The Opposite of Effort
Think it's relaxation? Guess again!
Anxiety tells us that if we’re feeling stressed we’re doing it wrong. It whispers in our ear that there’s a better place out there, a place where we never have to feel bad, afraid, ashamed, exhausted. Anxiety, as you know, is a liar.
Never believe anything anxiety tells you wholesale. Anxiety is like your friend with borderline personality disorder. She tells you that more people would like you if you wore green.
With this little sentence she has managed to convey to you that less people like you. Not to mention it’s your fault. Oh, and you’ve been doing it wrong for a long time.

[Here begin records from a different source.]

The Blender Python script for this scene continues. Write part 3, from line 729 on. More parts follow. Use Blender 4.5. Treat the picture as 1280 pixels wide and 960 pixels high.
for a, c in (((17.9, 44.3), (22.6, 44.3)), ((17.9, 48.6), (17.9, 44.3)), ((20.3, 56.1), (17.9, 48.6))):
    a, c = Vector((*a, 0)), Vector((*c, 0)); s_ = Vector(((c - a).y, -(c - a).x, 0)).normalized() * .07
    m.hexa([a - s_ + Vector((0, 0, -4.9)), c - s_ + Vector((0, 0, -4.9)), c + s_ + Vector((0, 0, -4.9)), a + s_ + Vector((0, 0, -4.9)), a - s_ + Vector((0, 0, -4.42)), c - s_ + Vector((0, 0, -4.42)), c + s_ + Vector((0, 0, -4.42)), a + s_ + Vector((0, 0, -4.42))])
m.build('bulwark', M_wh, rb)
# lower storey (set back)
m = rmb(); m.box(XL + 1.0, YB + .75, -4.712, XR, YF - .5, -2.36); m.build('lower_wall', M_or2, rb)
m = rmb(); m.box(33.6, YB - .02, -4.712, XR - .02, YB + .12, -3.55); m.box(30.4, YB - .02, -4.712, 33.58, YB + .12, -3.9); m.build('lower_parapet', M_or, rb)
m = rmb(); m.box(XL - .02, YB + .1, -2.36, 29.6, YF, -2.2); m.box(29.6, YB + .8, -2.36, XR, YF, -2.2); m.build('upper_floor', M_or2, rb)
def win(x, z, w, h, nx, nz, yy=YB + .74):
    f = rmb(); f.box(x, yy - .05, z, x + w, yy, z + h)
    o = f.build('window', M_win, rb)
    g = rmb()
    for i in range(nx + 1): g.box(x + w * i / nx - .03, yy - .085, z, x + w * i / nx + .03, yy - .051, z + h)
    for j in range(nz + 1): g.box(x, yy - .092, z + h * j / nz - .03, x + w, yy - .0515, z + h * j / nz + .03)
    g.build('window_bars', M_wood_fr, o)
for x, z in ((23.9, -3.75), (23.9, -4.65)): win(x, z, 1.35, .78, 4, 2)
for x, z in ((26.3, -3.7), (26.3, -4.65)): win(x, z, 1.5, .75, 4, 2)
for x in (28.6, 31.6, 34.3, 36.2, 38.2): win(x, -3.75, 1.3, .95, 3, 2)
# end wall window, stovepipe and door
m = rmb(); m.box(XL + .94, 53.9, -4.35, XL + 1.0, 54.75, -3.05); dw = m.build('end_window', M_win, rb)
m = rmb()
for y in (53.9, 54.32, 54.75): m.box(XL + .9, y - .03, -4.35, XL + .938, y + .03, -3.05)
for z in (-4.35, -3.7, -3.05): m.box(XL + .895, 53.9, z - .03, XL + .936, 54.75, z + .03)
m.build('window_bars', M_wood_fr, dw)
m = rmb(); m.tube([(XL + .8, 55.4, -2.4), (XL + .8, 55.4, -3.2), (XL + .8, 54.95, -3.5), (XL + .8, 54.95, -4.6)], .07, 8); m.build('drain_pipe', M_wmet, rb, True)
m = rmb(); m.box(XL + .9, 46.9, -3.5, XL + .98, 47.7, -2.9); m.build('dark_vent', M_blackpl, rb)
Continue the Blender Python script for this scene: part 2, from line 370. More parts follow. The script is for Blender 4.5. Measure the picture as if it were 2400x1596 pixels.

Anxiety lies with a piece of the truth.
Yes, if we’re stressed we may be doing something wrong. But it’s not likely the thing anxiety says it is.
Here’s the deal. The opposite of effort is not relaxation. It’s a different kind of effort.
We have it in our minds that if we were “doing it right,” it would all feel “good.” But we may not be able to define what that good feeling is.
Those of us who have been fortunate enough to cross over to the other side will tell you that the place you’ve been looking for is just a different kind of effort. It’s a manageable kind, one that’s in your control, and that makes it pleasurable. Not the euphoric relaxing state you’ve been told it must be.
Here’s a physical analogy.
If I told you to “stand up straight” you might find yourself squeezing your spine into a solid upright column, like an Egyptian statue. You’d feel powerful for about five minutes. Then you’d either collapse with exhaustion or forget what you were doing and go back to your usual posture.
That’s because standing up “straight” isn’t what you thought it was. When you erect yourself like that, you’re intensely engaging a very few muscle groups to hold up the weight of your torso. Many of those muscles really weren’t designed to do that for a long time, and even if you make them strong, all you’re doing is reinforcing a neurotic postural idea at the expense of true posture.
What is true posture? The musculature of the entire spine proportionally active to help you balance, from lowest to highest vertebrae, with the ribs participating in front and the pelvis engaged and aligned from below. The reasons so few of us can keep all that going are varied. We’ve lost contact with many parts of ourselves and no longer use them.
And so we tend to believe that standing up straight should either be some kind of effortless thing, or the opposite, that it’s got to be constant hard work in a small place. It never occurs to us that there’s a kind of cooperative bodily effort that would work better and would feel good.
The same is true of any situation, be it a relationship or a work-habit, where we think we have to kill it all the time so we can eventually relax. “If I just make enough money, I’ll never have to worry about money again.” “If I just make him love me, our relationship will be smooth sailing.”
No. You have to be mindful of money all the time, no matter how much or little of it you have. And when you’re in a successful relationship, you’re dancing with someone who needs your regular attention (whatever that means for the relationship).
If anxiety is telling you the opposite of the effort you’re putting in is some kind of future ecstasy, then anxiety is lying. It behooves you to start rethinking the goal you have invested in.
To some extent, you may think you need your anxiety. You might believe that it’s got the answer to your problems. You may worry that if the anxiety goes away, so will the solution you’ve been longing for.
The truth is, once you embrace the idea that you must be mindful and present, that what you’re looking for isn’t the cessation of effort, but a better kind of effort, then you won’t need your anxiety any more. It won’t be doing anything for you.
This is a great way to leave it behind.